On December 28, 2021 and January 21, 2022, the German Federal Cartel Office (“FCO”) imposed fines totaling €7.3 million on Maurer SE (“Maurer”) and Mageba GmbH, Göttingen (“Mageba”) for bid rigging and market allocation.[1]
Maurer and Mageba are Germany’s only manufacturers of modular expansion joints used for road bridges, which allow bridges to expand and contract as the temperature fluctuates. From 2004 until 2019, Maurer and Mageba engaged in a highly organized quota cartel to retain their respective market shares.
The FCO found that in October 2004, representatives of the relevant companies[2] agreed to fix quotas according to their current market shares and thereby divided the market for the supply of modular expansion joints used for road bridges amongst themselves. Until January 2019, representatives of the companies involved constantly monitored and enforced compliance with these quotas through regular meetings and phone calls. In case of substantial deviation from the fixed quotas at the end of a given year, the cartel members held a “year-end meeting” to allocate future tenders as compensation or to adjust their quotas for the following year. To implement the quota agreement, the cartel members further agreed to a uniform pricing formula and coordinated their offers as subcontractors vis à vis construction companies bidding as general contractors on public tenders put out by municipalities, federal states or the federal government.[3]
The FCO and the Braunschweig public prosecution office carried out joint dawn raids at several premises and private properties in January 2019. While Maurer and Mageba cooperated during the investigation and settled the case with the FCO, the proceeding initiated by the Braunschweig public prosecution office against certain sales representatives for “submission fraud” is still ongoing.
Editors: Katharina Apel and Anna Lubberger
[1] Case B11-22/17. The FCO’s Press Release of February 10, 2022 is available in English here; the FCO’s Case Summary of February 10, 2022 is only available in German here.

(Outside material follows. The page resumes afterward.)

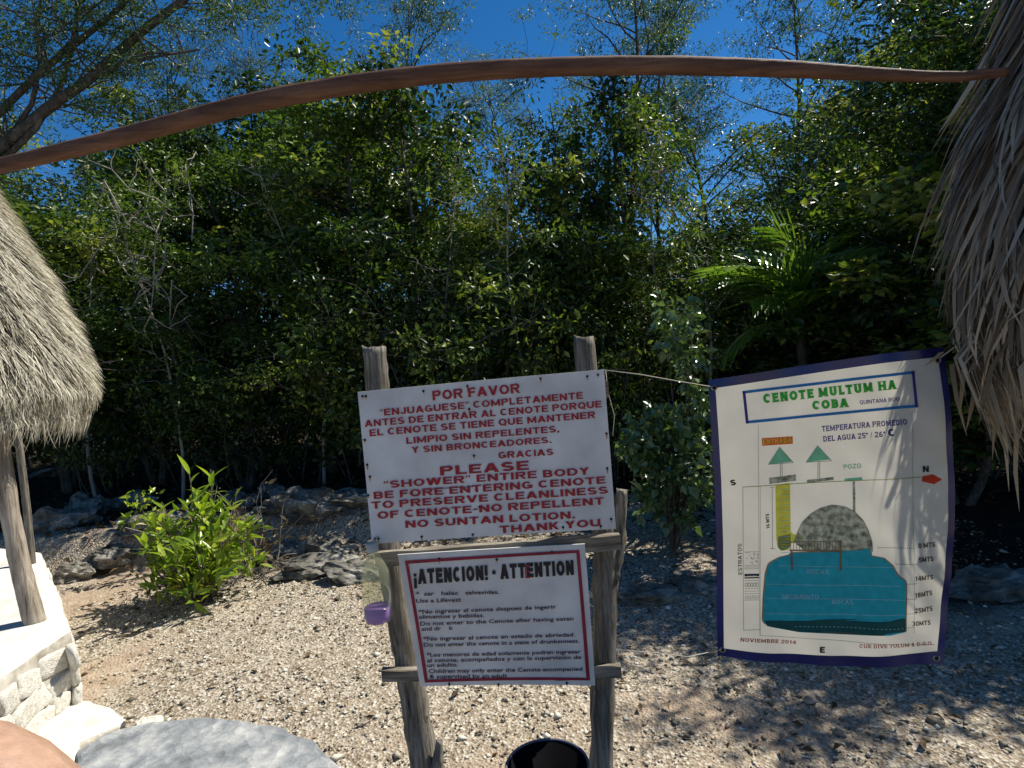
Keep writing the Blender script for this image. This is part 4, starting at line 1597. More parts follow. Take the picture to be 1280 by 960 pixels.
        if ch in 'BDEPR':
            box(e - o, 1 - t, s, 1); box(e - o, 0, s, t)
        if ch in 'EFLTZ':
            box(W - t, 1 - .28 if ch != 'L' else 0, W, 1 if ch != 'L' else .32)
        if ch == 'T':
            box(0, .74, t, 1)
        if ch == 'E':
            box(W - t, 0, W, .28)
        if ch in 'CGS':
            box(W - .20, .60, W - .09, .93)
    return Q, W


def text_line(surf, s, x0, y0, x1, y1, cap, m, parent, base, bold=0.0, off=.0035, name='lettering', serif=False, caps=None, sp=.13):
    """text whose baseline runs from pixel (x0,y0) to (x1,y1), capitals cap pixels high"""
    if caps:
        Qs, x = [], 0.0
        for ch in s:
            q, W = glyph(ch, caps, serif)
            Qs += [[(px + x, py) for px, py in g] for g in q]
            x += W + sp * (.5 if ch == ' ' else 1)
        vs, fs = [], []
        for g in Qs:
            # keep every piece counter-clockwise
            ar = sum(g[i][0] * g[(i + 1) % 4][1] - g[(i + 1) % 4][0] * g[i][1] for i in range(4))
            b = len(vs)
            vs += [(a_, b_ * CAPH, 0.0) for a_, b_ in (g if ar > 0 else g[::-1])]
            fs.append((b, b + 1, b + 2, b + 3))
    else:
        vs, fs = text_mesh(s, bold)
        vs, fs = list(vs), list(fs)
    mn = min(v[0] for v in vs)
    mx = max(v[0] for v in vs)
    ex = Vector((x1 - x0, y1 - y0))
    L_ = ex.length
    ux = ex / L_
    uy = Vector((ux.y, -ux.x))
    mb = MB()
    out = []
    for i, v in enumerate(vs):
        u = (v[0] - mn) / (mx - mn) * L_
        hh = v[1] / CAPH * cap
        q = Vector((x0, y0)) + ux * u + uy * hh
        out.append(surf(q.x, q.y, off + ((i // 4) % 7 * .00005 if caps else 0)) - base)
    mb.add(out, fs)
    return mb.build(name, m, parent, smooth=False)


def board(surf, pix, thick, m, parent, base, name='panel'):
    F_ = [surf(x, y, 0) - base for x, y in pix]
    B_ = [f - surf.n * thick for f in F_]
    mb = MB()
    n_ = len(pix)
    mb.add(F_ + B_, [tuple(range(n_)), tuple(range(2 * n_ - 1, n_ - 1, -1))] + [(i, i + n_, (i + 1) % n_ + n_, (i + 1) % n_) for i in range(n_)])
    return mb.build(name, m, parent, smooth=False)


def edge_pts(corners, bends, k=8):
    """corners clockwise, bends: sideways bow in px of each edge"""
    out = []
    n_ = len(corners)
    for i in range(n_):
        a, b = Vector(corners[i]), Vector(corners[(i + 1) % n_])
        e = (b - a)
        nrm = Vector((e.y, -e.x)).normalized()
        for j in range(k):
            f = j / k
            out.append(tuple(a.lerp(b, f) + nrm * bends[i] * 4 * f * (1 - f)))
    return out


def ring(surf, outer, inner, off, m, parent, base, name):
    mb = MB()
    n_ = len(outer)
    mb.add([surf(x, y, off) - base for x, y in outer] + [surf(x, y, off) - base for x, y in inner], [(i, (i + 1) % n_, (i + 1) % n_ + n_, i + n_) for i in range(n_)])
    return mb.build(name, m, parent, smooth=False)


# ---- upper notice
S1 = Surf([(447, 490, 2.10), (755, 462, 2.04), (465, 680, 2.10)])
c1 = at(608, 575, 2.07)
n1 = thing('notice_sign', 'large white notice in red capitals asking visitors to shower, upper board on the frame', 'sign', c1)
board(S1, edge_pts([(447, 490), (755, 462), (770, 661), (465, 680)], [.6, 0, -.8, 0]), .006, M['sign_white'], n1, c1)


def z1(X, Y):
    return 440 + X / 3.5556, 410 + Y / 3.5556


for s, X0, X1, Y0, Y1, cap, bo in [('POR FAVOR', 360, 748, 322, 288, 42, .03), ('\u201cENJUAGUESE\u201d COMPLETAMENTE', 125, 1027, 391, 314, 30, .028), ('ANTES DE ENTRAR AL CENOTE PORQUE', 58, 1110, 440, 352, 30, .028),
                                   ('EL CENOTE SE TIENE QUE MANTENER', 80, 1082, 481, 400, 30, .028), ('LIMPIO SIN REPELENTES,', 243, 922, 515, 462, 29, .028), ('Y SIN BRONCEADORES.', 267, 887, 556, 510, 28, .028),
                                   ('GRACIAS', 652, 895, 580, 564, 29, .03), ('PLEASE', 393, 787, 655, 629, 40, .04), ('\u201cSHOWER\u201d ENTIRE BODY', 143, 1055, 712, 650, 32, .03), ('BE FORE ENTERING CENOTE', 98, 1127, 760, 690, 32, .032),
                                   ('TO PRESERVE CLEANLINESS', 88, 1138, 804, 735, 32, .034), ('OF CENOTE-NO REPELLENT', 115, 1120, 848, 783, 32, .034), ('NO SUNTAN LOTION.', 238, 992, 888, 845, 32, .034), ('THANK YOU', 657, 1105, 912, 879, 32, .034)]:
    a, b = z1(X0, Y0), z1(X1, Y1)
    text_line(S1, s, *a, *b, cap / 3.5556, M['sign_red'], n1, c1, caps=bo * 1.0 + .185)
poly('underline', S1, [z1(310, 715), z1(540, 703), z1(540, 706), z1(310, 718)], .0035, M['ink_black'], n1, c1)
NAILS = [(47, 303), (62, 303), (318, 280), (513, 257), (838, 225), (1045, 215), (1093, 208), (57, 497), (68, 607), (80, 660), (73, 743), (103, 935), (118, 935), (310, 927), (537, 918), (542, 567), (521, 360), (568, 795), (1131, 468), (1134, 623),
         (1152, 848), (1105, 880), (938, 885)]
nm = MB()
nm.tube([(0, 0, 0), (0, 0, .003)], .0042, 8)
nailme = nm.mesh('nail')
nailme.materials.append(M['nail'])
random.seed(4)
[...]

[2] These included at the time Maurer, RW Sollinger Hütte GmbH and a German subsidiary of the Swiss Mageba Group based in Uslar. In 2014, the Swiss Mageba Group acquired RW Sollinger Hütte GmbH and renamed it to Mageba, into which it merged its Uslar subsidiary.
[3] In some instances, the manufacturers of modular extension joints also participated directly in tenders put out by public-sector corporations.